(Records from a data collection)
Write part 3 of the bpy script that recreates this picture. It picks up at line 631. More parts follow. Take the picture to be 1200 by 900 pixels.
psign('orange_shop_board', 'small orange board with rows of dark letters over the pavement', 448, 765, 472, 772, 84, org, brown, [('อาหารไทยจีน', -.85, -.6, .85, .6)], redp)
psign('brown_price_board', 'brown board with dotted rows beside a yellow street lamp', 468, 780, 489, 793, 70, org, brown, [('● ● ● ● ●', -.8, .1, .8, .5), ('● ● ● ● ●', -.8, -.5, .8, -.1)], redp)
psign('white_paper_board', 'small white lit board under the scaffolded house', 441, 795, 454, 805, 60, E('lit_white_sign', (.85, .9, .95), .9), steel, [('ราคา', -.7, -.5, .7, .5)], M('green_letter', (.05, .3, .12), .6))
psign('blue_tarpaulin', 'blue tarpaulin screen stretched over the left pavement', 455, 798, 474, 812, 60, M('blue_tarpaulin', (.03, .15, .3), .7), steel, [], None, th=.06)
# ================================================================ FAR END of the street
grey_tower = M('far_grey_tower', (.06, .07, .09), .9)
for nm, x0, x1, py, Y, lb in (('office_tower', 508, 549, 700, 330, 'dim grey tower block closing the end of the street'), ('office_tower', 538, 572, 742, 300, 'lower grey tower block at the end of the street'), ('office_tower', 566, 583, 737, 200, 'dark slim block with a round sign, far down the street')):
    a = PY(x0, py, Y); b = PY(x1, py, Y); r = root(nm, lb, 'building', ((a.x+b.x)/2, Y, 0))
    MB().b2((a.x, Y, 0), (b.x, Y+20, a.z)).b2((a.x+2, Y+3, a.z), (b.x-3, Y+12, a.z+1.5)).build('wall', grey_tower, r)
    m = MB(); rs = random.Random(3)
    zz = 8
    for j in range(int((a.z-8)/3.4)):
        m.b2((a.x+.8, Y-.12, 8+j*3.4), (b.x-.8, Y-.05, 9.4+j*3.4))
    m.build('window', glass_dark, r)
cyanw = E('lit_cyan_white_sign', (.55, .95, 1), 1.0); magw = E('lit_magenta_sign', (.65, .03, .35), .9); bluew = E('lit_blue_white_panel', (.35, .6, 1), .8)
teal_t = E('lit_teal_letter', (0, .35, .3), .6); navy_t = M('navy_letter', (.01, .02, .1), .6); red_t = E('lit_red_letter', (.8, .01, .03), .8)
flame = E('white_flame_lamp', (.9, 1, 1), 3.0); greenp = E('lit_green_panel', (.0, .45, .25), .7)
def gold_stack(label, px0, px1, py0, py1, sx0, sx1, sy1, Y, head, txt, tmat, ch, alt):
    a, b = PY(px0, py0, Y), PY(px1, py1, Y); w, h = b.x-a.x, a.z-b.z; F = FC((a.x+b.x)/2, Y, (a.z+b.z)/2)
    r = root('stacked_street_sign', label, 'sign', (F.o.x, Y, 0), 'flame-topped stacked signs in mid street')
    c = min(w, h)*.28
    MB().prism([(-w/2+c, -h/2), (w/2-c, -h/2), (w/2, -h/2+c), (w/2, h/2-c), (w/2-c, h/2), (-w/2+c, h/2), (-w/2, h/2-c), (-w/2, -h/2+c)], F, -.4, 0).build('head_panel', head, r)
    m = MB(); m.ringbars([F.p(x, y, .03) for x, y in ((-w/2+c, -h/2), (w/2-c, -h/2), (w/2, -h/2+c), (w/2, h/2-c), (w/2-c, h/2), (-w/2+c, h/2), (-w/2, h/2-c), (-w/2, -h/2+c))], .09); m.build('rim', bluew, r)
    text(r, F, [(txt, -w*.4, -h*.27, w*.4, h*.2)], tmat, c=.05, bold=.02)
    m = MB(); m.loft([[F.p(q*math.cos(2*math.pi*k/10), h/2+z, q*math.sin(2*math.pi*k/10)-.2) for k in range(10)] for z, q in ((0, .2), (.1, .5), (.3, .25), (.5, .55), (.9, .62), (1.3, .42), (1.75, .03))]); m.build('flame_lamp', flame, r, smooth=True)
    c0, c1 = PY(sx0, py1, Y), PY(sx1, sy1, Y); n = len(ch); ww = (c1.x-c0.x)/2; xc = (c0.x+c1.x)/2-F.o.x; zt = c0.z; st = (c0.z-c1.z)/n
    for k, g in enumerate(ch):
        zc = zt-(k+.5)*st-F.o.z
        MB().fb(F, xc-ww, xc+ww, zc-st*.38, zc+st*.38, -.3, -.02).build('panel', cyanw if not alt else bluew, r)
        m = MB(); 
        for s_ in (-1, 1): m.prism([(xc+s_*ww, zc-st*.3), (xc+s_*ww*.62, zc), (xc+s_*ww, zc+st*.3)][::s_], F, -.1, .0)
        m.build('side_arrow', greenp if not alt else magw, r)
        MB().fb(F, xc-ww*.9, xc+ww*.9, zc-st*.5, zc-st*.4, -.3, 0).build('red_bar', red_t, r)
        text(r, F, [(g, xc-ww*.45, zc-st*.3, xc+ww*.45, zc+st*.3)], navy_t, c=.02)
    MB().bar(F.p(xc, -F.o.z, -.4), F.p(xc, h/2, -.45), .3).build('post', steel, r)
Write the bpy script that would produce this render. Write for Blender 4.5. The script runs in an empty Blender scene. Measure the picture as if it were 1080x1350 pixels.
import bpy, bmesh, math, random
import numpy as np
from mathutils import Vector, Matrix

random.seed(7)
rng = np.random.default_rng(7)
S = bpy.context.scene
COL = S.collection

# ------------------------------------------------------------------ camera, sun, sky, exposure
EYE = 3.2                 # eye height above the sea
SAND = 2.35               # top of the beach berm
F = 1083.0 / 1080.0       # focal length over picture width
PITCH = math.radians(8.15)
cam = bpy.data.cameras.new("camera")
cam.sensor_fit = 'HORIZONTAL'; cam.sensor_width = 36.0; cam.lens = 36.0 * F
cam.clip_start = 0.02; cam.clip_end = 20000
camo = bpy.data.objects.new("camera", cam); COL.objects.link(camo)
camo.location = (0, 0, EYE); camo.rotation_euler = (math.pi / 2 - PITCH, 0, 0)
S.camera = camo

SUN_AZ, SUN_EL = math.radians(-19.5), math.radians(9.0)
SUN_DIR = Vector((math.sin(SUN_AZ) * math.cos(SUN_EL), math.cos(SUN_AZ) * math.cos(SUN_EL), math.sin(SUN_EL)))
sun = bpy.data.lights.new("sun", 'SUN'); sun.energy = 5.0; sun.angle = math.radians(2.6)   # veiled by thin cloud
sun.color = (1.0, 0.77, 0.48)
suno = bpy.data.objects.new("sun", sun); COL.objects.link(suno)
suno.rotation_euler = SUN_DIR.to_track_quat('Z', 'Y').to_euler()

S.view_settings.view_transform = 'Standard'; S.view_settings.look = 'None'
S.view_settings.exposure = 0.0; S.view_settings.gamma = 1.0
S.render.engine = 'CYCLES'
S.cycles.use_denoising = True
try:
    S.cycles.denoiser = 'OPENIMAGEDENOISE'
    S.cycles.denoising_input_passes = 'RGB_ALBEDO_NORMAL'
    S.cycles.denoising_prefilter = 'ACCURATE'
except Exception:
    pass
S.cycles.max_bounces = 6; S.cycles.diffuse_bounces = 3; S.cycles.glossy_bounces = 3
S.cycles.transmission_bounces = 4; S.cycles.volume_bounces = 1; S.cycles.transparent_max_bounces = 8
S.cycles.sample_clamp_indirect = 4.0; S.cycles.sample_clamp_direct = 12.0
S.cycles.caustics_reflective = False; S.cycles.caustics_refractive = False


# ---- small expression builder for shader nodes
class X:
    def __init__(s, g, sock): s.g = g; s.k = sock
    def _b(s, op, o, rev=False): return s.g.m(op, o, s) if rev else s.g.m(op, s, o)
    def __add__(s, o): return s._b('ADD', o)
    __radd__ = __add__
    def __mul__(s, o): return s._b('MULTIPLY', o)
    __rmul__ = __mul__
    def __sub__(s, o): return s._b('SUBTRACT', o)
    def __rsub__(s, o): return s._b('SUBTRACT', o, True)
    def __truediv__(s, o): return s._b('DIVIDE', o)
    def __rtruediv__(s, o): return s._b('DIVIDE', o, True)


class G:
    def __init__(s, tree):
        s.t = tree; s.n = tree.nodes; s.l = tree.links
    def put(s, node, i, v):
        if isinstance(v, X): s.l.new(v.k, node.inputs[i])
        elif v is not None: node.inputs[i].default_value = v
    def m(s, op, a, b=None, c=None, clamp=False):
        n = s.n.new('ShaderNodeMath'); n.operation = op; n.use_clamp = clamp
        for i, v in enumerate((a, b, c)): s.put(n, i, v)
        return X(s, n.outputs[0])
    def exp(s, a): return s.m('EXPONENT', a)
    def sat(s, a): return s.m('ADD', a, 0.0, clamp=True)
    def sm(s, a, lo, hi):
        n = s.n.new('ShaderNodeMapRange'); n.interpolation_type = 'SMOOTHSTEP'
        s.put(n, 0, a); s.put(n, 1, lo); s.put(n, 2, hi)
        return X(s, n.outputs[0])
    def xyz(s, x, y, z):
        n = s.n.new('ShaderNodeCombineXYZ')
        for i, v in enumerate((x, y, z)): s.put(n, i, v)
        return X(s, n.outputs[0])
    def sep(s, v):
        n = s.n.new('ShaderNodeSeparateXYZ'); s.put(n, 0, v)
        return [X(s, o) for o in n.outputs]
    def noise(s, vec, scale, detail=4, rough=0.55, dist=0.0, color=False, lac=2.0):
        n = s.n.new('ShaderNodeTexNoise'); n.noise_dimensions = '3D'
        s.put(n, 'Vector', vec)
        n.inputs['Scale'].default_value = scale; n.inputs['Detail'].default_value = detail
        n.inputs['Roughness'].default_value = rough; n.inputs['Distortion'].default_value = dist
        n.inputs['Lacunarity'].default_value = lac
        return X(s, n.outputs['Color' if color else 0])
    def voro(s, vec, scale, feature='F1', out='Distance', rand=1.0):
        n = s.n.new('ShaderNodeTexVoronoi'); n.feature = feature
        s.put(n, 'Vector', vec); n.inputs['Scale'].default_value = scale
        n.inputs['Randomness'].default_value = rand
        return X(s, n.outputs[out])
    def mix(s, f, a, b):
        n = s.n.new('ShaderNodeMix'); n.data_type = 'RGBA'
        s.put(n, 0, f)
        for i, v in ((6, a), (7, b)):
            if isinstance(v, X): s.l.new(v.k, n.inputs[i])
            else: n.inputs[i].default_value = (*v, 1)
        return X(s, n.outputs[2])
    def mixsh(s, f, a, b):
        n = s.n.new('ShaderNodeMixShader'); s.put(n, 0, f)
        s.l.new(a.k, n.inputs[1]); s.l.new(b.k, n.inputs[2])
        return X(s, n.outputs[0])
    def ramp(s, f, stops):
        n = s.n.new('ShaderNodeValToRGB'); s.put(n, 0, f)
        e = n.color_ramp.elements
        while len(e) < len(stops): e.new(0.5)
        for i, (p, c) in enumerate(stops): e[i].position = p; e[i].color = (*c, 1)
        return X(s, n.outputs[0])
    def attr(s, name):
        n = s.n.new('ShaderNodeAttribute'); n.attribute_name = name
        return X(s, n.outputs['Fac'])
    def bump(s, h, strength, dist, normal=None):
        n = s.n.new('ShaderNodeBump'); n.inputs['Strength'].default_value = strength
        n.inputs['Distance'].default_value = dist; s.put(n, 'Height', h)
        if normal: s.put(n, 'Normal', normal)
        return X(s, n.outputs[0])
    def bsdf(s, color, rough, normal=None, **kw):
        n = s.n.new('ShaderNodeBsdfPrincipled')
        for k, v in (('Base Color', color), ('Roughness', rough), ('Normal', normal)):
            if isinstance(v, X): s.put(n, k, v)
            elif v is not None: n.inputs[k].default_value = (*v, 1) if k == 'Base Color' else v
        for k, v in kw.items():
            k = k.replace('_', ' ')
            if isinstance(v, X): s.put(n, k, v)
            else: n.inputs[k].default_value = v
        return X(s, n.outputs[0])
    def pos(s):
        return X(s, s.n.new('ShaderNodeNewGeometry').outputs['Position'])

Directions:
Quote the lines that begin at the line containing "Write the bpy" and end at the line containing "suno.rotation_euler = SUN_DIR.to_track_quat('Z', 'Y').to_euler()", keeping both of those lines.

Finished exercise:
Write the bpy script that would produce this render. Write for Blender 4.5. The script runs in an empty Blender scene. Measure the picture as if it were 1080x1350 pixels.
import bpy, bmesh, math, random
import numpy as np
from mathutils import Vector, Matrix

random.seed(7)
rng = np.random.default_rng(7)
S = bpy.context.scene
COL = S.collection

# ------------------------------------------------------------------ camera, sun, sky, exposure
EYE = 3.2                 # eye height above the sea
SAND = 2.35               # top of the beach berm
F = 1083.0 / 1080.0       # focal length over picture width
PITCH = math.radians(8.15)
cam = bpy.data.cameras.new("camera")
cam.sensor_fit = 'HORIZONTAL'; cam.sensor_width = 36.0; cam.lens = 36.0 * F
cam.clip_start = 0.02; cam.clip_end = 20000
camo = bpy.data.objects.new("camera", cam); COL.objects.link(camo)
camo.location = (0, 0, EYE); camo.rotation_euler = (math.pi / 2 - PITCH, 0, 0)
S.camera = camo

SUN_AZ, SUN_EL = math.radians(-19.5), math.radians(9.0)
SUN_DIR = Vector((math.sin(SUN_AZ) * math.cos(SUN_EL), math.cos(SUN_AZ) * math.cos(SUN_EL), math.sin(SUN_EL)))
sun = bpy.data.lights.new("sun", 'SUN'); sun.energy = 5.0; sun.angle = math.radians(2.6)   # veiled by thin cloud
sun.color = (1.0, 0.77, 0.48)
suno = bpy.data.objects.new("sun", sun); COL.objects.link(suno)
suno.rotation_euler = SUN_DIR.to_track_quat('Z', 'Y').to_euler()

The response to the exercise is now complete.